***** PROVIDED DATA

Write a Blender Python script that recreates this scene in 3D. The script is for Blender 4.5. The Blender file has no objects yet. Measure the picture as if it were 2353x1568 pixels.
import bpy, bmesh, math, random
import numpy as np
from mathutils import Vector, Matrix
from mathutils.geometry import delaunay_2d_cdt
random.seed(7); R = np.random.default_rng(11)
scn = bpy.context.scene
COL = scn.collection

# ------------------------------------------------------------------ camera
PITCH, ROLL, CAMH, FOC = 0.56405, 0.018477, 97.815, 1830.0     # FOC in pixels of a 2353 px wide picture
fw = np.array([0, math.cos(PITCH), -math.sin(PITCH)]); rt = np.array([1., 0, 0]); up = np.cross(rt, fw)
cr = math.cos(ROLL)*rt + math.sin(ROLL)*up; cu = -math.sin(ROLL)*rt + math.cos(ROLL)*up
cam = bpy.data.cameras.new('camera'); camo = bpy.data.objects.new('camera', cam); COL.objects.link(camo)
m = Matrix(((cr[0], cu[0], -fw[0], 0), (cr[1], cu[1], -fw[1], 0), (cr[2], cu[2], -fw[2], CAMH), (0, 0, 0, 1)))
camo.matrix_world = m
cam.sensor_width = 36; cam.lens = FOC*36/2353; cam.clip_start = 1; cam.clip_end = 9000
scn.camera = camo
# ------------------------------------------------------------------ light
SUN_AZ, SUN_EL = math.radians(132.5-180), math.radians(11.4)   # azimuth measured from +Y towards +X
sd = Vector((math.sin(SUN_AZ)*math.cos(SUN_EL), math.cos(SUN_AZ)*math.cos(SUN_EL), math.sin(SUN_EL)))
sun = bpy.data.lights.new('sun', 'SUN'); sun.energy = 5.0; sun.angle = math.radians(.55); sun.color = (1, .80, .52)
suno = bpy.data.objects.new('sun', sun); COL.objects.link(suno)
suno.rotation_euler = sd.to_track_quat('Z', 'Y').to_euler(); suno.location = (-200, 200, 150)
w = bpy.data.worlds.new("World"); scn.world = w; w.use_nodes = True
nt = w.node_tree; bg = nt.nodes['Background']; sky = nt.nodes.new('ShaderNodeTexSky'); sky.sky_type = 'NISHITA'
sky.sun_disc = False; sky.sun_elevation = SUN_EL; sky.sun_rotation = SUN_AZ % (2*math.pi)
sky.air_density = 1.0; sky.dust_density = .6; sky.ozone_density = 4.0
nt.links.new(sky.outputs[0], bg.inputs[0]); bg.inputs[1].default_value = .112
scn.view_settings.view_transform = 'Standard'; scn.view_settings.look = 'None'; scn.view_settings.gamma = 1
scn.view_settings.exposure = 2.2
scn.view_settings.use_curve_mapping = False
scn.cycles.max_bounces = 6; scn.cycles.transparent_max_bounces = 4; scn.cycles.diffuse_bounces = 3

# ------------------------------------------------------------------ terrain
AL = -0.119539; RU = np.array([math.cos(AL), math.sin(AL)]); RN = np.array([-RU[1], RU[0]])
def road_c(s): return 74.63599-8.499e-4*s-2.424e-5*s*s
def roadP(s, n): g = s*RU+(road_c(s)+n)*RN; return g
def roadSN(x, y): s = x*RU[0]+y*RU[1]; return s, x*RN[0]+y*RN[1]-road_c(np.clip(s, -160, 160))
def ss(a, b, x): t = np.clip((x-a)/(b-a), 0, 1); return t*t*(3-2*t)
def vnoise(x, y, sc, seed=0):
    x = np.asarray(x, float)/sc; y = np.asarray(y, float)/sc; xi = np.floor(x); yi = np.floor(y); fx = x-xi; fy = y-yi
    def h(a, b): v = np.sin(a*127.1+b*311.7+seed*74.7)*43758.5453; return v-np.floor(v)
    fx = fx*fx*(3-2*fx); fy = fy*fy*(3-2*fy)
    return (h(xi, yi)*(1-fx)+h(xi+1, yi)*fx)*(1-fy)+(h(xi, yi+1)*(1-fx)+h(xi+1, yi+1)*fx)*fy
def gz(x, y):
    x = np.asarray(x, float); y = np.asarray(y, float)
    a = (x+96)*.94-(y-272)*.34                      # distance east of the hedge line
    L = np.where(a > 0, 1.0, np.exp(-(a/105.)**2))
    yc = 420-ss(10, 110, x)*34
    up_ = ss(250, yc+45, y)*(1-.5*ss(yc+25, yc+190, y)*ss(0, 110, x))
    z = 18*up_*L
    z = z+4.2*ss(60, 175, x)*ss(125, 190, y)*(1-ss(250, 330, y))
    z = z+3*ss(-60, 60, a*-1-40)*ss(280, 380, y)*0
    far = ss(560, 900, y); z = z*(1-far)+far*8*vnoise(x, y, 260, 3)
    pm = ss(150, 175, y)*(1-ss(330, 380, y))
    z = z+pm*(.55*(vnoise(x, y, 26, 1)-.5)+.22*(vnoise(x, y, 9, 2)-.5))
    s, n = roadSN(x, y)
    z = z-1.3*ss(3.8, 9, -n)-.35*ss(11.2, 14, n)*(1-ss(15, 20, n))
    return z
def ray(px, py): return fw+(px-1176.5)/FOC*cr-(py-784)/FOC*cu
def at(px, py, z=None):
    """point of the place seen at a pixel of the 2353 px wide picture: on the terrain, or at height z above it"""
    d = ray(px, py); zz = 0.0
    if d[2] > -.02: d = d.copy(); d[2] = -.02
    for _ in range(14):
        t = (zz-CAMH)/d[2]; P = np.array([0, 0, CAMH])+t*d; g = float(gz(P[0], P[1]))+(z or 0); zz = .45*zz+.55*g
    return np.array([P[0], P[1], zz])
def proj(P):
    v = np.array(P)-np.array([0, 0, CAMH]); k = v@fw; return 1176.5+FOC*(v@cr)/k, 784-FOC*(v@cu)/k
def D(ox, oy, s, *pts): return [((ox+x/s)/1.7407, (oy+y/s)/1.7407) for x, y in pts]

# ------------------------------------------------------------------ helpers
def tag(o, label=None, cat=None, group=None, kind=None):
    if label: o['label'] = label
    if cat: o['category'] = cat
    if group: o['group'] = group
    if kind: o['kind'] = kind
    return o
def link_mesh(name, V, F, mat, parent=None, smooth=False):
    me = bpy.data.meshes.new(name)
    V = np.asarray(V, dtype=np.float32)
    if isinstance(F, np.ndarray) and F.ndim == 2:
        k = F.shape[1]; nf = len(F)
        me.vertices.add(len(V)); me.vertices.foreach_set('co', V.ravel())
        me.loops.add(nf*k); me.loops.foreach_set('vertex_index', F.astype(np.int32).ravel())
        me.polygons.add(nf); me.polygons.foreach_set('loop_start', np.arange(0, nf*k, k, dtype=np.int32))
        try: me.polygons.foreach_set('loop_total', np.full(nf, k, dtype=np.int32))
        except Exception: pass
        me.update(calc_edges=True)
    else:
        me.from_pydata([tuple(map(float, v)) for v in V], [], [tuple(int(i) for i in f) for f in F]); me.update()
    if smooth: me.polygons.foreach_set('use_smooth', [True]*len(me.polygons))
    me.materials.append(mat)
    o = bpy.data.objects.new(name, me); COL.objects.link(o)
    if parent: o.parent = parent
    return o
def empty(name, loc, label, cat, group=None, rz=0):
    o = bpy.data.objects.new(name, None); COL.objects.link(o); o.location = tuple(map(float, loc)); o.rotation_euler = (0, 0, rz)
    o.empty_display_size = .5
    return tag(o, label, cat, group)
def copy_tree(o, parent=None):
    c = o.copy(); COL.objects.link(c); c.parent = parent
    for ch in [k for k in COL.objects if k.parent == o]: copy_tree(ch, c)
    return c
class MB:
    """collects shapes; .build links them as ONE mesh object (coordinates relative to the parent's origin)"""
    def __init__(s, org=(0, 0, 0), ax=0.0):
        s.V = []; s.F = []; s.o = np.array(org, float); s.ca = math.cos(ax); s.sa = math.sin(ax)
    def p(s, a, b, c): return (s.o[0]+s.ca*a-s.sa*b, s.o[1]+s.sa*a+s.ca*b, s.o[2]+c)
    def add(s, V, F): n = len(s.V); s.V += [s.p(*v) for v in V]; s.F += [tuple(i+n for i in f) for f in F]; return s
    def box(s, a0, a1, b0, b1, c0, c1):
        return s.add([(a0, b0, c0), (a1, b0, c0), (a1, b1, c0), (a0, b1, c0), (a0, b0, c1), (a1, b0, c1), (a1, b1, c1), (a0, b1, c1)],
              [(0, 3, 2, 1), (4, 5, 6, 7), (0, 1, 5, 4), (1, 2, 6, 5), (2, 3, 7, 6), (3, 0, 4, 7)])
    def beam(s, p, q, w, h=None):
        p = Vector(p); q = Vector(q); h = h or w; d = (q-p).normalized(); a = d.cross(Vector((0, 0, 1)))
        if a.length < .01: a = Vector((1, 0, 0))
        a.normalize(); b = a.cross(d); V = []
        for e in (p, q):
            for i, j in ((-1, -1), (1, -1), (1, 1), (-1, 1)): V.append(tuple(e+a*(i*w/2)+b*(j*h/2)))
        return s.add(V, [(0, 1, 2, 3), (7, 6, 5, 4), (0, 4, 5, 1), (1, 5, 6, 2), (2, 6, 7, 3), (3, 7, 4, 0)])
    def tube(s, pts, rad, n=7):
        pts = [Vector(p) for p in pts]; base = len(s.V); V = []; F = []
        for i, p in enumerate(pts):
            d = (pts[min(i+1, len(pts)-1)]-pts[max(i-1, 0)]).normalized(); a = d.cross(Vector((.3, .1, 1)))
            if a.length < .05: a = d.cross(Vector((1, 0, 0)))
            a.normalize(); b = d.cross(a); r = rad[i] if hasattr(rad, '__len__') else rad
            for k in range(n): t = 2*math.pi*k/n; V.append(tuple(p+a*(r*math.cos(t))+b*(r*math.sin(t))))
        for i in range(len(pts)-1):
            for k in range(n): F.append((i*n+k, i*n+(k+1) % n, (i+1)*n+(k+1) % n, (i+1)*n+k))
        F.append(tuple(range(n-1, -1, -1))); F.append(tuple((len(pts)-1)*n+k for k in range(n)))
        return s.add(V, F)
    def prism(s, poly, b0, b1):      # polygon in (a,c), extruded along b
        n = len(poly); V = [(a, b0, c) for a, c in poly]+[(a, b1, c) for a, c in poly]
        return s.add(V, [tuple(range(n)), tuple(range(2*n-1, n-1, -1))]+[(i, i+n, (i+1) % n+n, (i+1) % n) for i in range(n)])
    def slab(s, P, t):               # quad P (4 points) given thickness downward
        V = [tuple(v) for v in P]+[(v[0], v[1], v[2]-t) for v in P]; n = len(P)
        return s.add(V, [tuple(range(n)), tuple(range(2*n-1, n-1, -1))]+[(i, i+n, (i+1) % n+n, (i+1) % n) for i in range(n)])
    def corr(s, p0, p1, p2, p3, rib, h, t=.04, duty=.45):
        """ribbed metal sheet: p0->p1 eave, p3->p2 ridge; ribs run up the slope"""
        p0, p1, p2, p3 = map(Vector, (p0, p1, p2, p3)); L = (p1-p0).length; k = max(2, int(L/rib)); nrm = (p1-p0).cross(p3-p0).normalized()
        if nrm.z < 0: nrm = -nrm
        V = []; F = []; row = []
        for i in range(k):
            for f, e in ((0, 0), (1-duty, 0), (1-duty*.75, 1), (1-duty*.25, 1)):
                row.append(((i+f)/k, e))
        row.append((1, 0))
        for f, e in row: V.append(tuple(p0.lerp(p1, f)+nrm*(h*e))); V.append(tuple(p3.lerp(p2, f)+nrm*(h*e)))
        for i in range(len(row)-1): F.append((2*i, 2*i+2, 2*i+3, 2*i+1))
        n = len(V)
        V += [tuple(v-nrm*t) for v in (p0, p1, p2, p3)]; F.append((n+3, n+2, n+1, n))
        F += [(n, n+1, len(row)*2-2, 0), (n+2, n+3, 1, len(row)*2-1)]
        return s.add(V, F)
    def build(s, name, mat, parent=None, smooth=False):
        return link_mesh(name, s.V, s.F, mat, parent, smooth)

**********

WHAT YOU ARE ASKED TO DO
Quote verbatim the opening lines of the listing above, ending with the line where "COL = scn.collection" appears; include both endpoints and nothing more.

RESULT OF THIS TASK
Write a Blender Python script that recreates this scene in 3D. The script is for Blender 4.5. The Blender file has no objects yet. Measure the picture as if it were 2353x1568 pixels.
import bpy, bmesh, math, random
import numpy as np
from mathutils import Vector, Matrix
from mathutils.geometry import delaunay_2d_cdt
random.seed(7); R = np.random.default_rng(11)
scn = bpy.context.scene
COL = scn.collection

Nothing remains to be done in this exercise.